Page:Revue des Deux Mondes - 1888 - tome 90.djvu/80

Le texte de cette page a été corrigé et est conforme au fac-similé.

Le 25, dans la soirée, le général Herbillon a fait sommer Zaatcha de se rendre ; la réponse est venue, négative, dédaigneuse, hautaine. La nuit n’a été troublée que par quelques coups de canon, tirés sur les brèches. Le 26, à sept heures du matin, les troupes ont pris leurs formations de combat ; à huit heures, le général Herbillon est averti par un signal que le commandant Bourbaki est à son poste ; le clairon sonne; les sapeurs renversent à droite et à gauche les caisses de biscuit qui masquent les têtes de sape ; les colonnes débouchent : c’est l’assaut.

Canrobert vient de haranguer ses hommes : « Eh bien ! zouaves, ce n’est pas une bicoque comme celle-là qui arrêtera des guerriers comme vous! Il faut la prendre, entendez-vous? ou y rester tous. Tambours, clairons, la charge! Bonne chance, mes amis, et en avant! » Le colonel est devant tous; il a choisi pour l’accompagner à officiers de différentes armes et 15 zouaves.
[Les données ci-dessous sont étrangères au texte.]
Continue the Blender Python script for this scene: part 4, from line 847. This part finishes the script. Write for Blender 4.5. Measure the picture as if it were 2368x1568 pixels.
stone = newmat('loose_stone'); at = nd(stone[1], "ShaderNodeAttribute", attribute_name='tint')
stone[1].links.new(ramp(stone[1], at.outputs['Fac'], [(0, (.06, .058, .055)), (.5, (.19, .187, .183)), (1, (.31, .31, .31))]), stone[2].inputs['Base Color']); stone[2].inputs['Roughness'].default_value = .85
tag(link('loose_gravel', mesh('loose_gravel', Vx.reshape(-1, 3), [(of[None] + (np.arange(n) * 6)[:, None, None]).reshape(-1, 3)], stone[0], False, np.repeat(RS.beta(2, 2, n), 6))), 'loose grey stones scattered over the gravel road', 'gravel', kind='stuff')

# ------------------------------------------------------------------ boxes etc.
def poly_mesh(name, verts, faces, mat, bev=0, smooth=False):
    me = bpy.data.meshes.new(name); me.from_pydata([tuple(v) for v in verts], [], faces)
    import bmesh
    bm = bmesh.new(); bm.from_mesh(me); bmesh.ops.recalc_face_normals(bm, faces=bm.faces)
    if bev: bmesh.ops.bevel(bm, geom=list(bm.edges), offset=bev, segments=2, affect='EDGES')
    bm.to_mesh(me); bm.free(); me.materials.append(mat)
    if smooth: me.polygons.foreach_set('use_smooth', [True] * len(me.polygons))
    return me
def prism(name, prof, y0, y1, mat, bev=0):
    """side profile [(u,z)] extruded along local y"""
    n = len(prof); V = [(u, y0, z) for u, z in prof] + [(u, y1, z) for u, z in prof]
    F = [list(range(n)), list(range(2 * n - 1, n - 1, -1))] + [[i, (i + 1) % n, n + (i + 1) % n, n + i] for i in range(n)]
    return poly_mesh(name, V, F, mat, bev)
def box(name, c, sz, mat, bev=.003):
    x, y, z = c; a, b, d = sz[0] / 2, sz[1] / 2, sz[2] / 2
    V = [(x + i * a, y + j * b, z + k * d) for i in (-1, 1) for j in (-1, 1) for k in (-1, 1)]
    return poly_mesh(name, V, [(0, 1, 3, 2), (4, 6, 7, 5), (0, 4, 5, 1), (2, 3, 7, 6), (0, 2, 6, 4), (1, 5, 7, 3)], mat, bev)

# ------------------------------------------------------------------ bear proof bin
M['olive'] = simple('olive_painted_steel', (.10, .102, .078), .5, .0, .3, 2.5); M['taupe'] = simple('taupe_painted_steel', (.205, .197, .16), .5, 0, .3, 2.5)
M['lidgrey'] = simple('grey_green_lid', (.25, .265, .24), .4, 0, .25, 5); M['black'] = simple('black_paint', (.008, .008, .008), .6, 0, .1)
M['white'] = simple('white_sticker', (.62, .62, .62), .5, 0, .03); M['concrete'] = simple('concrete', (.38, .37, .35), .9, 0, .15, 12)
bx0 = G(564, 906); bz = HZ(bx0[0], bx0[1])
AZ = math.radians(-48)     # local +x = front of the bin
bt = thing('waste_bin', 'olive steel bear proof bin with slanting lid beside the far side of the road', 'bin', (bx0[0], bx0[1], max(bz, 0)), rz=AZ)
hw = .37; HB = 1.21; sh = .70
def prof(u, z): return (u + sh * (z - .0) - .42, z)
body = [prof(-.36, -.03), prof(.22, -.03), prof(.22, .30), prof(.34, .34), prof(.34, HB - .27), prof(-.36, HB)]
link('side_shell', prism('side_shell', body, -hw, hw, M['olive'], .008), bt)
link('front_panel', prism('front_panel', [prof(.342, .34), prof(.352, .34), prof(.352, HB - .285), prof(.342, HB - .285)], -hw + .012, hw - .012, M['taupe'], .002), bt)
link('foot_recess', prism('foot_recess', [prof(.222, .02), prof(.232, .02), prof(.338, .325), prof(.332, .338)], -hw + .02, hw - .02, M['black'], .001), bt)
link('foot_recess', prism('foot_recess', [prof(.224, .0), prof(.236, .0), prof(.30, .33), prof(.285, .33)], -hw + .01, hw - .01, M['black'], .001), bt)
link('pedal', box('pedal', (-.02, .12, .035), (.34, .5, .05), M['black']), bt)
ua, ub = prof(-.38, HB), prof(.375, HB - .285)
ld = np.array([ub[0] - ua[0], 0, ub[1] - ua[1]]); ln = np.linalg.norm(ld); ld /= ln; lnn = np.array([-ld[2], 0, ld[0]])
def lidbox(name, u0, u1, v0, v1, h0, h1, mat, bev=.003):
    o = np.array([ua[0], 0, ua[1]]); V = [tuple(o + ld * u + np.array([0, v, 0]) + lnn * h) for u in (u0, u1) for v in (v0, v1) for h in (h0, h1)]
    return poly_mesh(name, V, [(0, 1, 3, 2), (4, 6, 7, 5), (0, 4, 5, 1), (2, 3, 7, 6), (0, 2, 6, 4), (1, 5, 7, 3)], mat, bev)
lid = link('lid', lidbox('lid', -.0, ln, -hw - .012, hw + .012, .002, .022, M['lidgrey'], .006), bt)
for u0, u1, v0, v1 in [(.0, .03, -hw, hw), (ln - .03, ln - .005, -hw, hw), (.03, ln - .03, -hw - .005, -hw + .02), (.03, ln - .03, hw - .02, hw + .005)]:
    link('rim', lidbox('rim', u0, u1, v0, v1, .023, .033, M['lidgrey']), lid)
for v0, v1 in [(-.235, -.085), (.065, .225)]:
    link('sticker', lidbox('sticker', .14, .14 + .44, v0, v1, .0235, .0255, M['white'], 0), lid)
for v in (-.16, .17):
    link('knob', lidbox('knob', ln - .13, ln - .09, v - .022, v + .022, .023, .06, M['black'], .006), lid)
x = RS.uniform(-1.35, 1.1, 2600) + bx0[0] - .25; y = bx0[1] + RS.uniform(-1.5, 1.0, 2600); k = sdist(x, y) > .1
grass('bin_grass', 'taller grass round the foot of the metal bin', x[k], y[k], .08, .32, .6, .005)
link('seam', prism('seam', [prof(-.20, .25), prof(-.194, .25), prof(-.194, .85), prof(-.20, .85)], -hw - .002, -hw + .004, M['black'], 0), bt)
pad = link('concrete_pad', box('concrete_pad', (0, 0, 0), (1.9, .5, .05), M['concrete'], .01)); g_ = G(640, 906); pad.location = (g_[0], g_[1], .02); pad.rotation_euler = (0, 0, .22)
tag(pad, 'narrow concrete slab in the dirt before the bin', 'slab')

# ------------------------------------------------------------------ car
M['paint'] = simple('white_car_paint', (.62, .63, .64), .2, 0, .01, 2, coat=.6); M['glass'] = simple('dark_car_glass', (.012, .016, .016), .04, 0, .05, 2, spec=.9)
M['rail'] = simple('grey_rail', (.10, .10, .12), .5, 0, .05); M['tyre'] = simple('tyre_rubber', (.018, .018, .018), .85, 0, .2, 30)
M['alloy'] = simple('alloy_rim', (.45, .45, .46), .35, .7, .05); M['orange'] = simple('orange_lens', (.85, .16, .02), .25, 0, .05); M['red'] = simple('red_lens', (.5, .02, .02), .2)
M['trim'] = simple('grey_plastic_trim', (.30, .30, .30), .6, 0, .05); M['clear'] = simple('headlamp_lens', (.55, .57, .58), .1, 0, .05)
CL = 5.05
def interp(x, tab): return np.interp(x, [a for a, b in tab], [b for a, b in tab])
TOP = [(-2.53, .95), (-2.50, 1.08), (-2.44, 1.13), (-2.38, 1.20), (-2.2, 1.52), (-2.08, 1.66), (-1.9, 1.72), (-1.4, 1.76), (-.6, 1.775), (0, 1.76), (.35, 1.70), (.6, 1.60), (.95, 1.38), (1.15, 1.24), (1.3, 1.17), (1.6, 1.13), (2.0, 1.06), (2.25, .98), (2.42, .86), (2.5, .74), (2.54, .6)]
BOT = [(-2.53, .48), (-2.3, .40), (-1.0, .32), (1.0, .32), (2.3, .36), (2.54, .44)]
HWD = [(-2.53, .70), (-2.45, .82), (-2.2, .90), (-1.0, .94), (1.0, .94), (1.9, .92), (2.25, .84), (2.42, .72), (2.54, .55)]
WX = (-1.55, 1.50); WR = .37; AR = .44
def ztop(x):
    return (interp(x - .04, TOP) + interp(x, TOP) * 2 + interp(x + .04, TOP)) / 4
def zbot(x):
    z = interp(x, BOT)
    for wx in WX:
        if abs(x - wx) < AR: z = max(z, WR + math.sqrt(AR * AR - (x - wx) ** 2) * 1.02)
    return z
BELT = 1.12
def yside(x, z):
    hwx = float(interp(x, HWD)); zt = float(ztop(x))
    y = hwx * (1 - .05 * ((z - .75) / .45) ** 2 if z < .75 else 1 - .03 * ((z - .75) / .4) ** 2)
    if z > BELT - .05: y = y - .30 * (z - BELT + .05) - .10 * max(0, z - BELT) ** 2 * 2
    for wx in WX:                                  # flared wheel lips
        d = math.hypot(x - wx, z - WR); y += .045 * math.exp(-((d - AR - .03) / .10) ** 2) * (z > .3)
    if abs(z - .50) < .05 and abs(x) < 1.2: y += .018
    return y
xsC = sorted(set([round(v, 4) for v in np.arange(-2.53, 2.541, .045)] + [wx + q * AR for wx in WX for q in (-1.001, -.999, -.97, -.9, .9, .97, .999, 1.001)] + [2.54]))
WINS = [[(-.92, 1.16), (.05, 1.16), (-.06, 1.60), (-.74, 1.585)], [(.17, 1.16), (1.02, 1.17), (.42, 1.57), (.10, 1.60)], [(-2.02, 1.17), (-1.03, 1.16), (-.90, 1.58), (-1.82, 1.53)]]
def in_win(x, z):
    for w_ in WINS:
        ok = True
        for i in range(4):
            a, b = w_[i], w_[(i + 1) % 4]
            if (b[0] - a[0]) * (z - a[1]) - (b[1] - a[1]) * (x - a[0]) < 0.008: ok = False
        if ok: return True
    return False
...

La brèche est franchie ; de toutes les terrasses, de tous les créneaux viennent les balles ; les morts, les blessés tombent ; le commandant de Lorencez est atteint dans le flanc ; n’importe, Canrobert marche toujours ; il ne s’arrête que lorsqu’il a donné la main à Lourmel blessé et à Barral. Alors il regarde autour de lui ; de ses 4 officiers et de ses 15 hommes, deux seulement sont sans blessure ; le capitaine Toussaint, le sous-lieutenant Rosetti, tous deux des spahis, ont été tués; le capitaine Besson, de l’état-major, le lieutenant de Chard, des zouaves, sont blessés.

Il est neuf heures; les trois colonnes se sont rejointes au cœur de la place; néanmoins rien n’est fini. Refoulés d’une moitié de la ville, les ksouriens se sont concentrés dans l’autre. Chaque maison est un réduit dont il faut faire le siège, qu’il faut saper ou pétarder. Les hommes qui du haut des terrasses ont sauté dans les cours intérieures n’en sont pas revenus. On chemine pas à pas, dans la fumée, dans le feu, dans le sang. En avant de l’unique porte du ksar s’élève une maison plus haute que les autres ; ce n’est pas celle de Bon-Ziane, qui est au centre et d’où il a pu sortir; mais c’est la maison où il s’est retranché avec sa famille, le marabout Si-Moussa et les plus déterminas de ses fidèles. Les zouaves du 2e bataillon viennent à l’attaque, conduits par le commandant de Lavarande. La porte résiste aux coups de crosse ; on amène un obusier : elle résiste ; cependant les zouaves, les servans tombent sous le feu de la terrasse supérieure et des créneaux. On appelle les sapeurs ; l’un d’eux apporte un sac de poudre, d’autres des sacs à terre pour contre-buter le premier ; la plupart sont tués ou blessés; enfin, un sergent met le feu à la mèche. Quand le nuage de poussière et de fumée produit par l’explosion s’éclaircit, on aperçoit la maison éventrée, béante. Les zouaves s’y précipitent; tout ce qu’ils rencontrent est passé par les armes.